On Tue, 25 Jun 2019 17:25:19 -0400
Rich Felker <dalias@...c.org> wrote:

> On Tue, Jun 25, 2019 at 09:35:25PM +0100, Sergei Trofimovich wrote:
> > Hi musl@ folk!
> > 
> > The original issue popped in https://bugs.gentoo.org/549108#c22.
> > There glibc's utimensat() wrapper handles one corner case differently
> > from musl's wrapper.
> > 
> > Here is the minimal reproducer:
> > 
> > $ cat a.c
> > #include <sys/types.h>
> > #include <sys/stat.h>
> > #include <fcntl.h>
> > #include <stddef.h>
> > 
> > int main() {
> >     int fd = open("f", O_WRONLY|O_CREAT, 0666);
> >     return utimensat(fd, NULL, NULL, 0);
> > }
> > 
> > On glibc (x86_64 linux-5.2-rc5):
> > 
> > $ gcc a.c -o a && strace -etrace=open,openat,utimensat,exit_group ./a
> > openat(AT_FDCWD, "/etc/ld.so.cache", O_RDONLY|O_CLOEXEC) = 3
> > openat(AT_FDCWD, "/lib64/libc.so.6", O_RDONLY|O_CLOEXEC) = 3
> > openat(AT_FDCWD, "f", O_WRONLY|O_CREAT, 0666) = 3
> > exit_group(-1)                          = ?

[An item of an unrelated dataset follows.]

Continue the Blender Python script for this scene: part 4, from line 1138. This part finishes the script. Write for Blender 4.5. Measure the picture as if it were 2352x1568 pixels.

> > +++ exited with 255 +++
> > 
> > On musl (x86_64 linux-5.2-rc5):
> > $ gcc a.c -o a && strace -etrace=open,openat,utimensat,exit_group ./a
> > open("f", O_WRONLY|O_CREAT, 0666)       = 3
> > utimensat(3, NULL, NULL, 0)             = 0
> > exit_group(0)                           = ?
> > 
> > The difference stems from this extra check in glibc:
> >     https://sourceware.org/git/?p=glibc.git;a=blob;f=sysdeps/unix/sysv/linux/utimensat.c;h=04b549f360b88a7e7c1e5e617158caf73299736b;hb=HEAD#l32
> > 
> > int utimensat (int fd, const char *file, const struct timespec tsp[2], int flags)
> > {
> >    if (file == NULL)
> >      return INLINE_SYSCALL_ERROR_RETURN_VALUE (EINVAL);
> >    /* Avoid implicit array coercion in syscall macros.  */
> >    return INLINE_SYSCALL (utimensat, 4, fd, file, &tsp[0], flags);
> > }
> > 
> > while musl just calls the syscall directly:
> > 
> > https://git.musl-libc.org/cgit/musl/tree/src/stat/utimensat.c
> > 
> > int utimensat(int fd, const char *path, const struct timespec times[2], int flags)
> > {
> > 	int r = __syscall(SYS_utimensat, fd, path, times, flags);
> >         // ...
> > 	return __syscall_ret(r);
> > }
> > 
> > Is this divergence expected? Or maybe it's accidental? Does it make
> > sense to handle non-directory fds in utimensat() according to POSIX?
> > 
> > I wonder if we should drop the unstable test or some of libc implementations
> > actually deviates from the spec.  
> 
> I think the test is wrong. Passing a null pointer for a pathname
> argument where the interface requires a pointer to a string is
> undefined behavior unless the specification assigns special meaning to
> the null argument, and here it doesn't:
> 
> http://pubs.opengroup.org/onlinepubs/9699919799/functions/utimensat.html
> 
> The EINVAL error is specified for different purposes, so glibc is
> "wrong" on that too. Of course the "wrongness" isn't non-conforming,
> because anything can happen on UB, but if they want to catch it the
> error should probably be EFAULT for consistency.
> 
> If there's a concern that the musl behavior is allowing silent
> incorrect behavior (operating on the fd argument rather than treating
> it as a directory for the relative "at" operation), perhaps we should
> either make it crash explicitly or simply do something like
> path?path:(void*)-1 to produce EFAULT and still show the wrong
> operation in strace. However I kinda don't like this since it makes
> implementing futimens in terms of utimensat more roundabout -- we'd
> have to introduce an extra internal symbol to get around the check.

Thank you! We'll make test glibc-specific or drop it entirely.